Unless the BBC is trying to argue that the country's entire judicial system is unfit for purpose, Kirsty Wark should not be suggesting the trial has done serious damage to women's rights across the country. 

Instead, she should never lose sight of the fact that Jimmy Savile, a BBC employee, committed foul offences against women and children, sometimes within the BBC's buildings. And the Newsnight report (her flagship show) into that was dropped.

The BBC really have lost the plot in Scotland. Programs like this only serve to show their partisan underbelly to a Scottish public who are now highly suspicious of them, and can you blame them?

BBC employees are guilty of repeatedly making the grave error of thinking the wider public are sympathetic to the same whims and desires as exists within their media bubble. They're not.

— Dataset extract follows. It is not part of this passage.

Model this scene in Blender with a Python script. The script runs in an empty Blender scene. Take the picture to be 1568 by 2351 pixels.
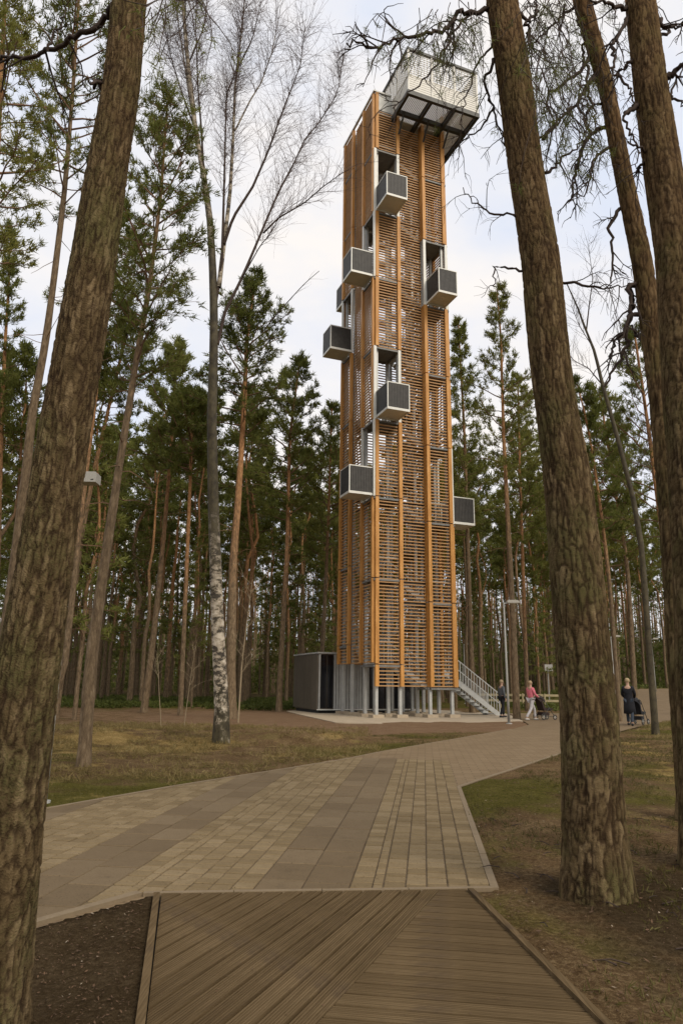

After the BBC in Scotland acknowledged that they had lost the public over their biased and unfair coverage of the independence referendum in 2014, it vowed that it 'would win them back'. Wow, way to go, BBC.

They could perhaps shrug off this sort of criticism if it was coming solely from Mr Salmond’s supporters. 

They could say: "Well, they would say that." Or words to that effect. But when harsh criticisms also start pouring in from right across the political and cultural divide in the UK, you'd think they'd stop and take a look at themselves.

The BBC should know they're in trouble when ultra Conservative, British nationalist newspapers like the Telegraph and the Daily Mail start sticking the boot in.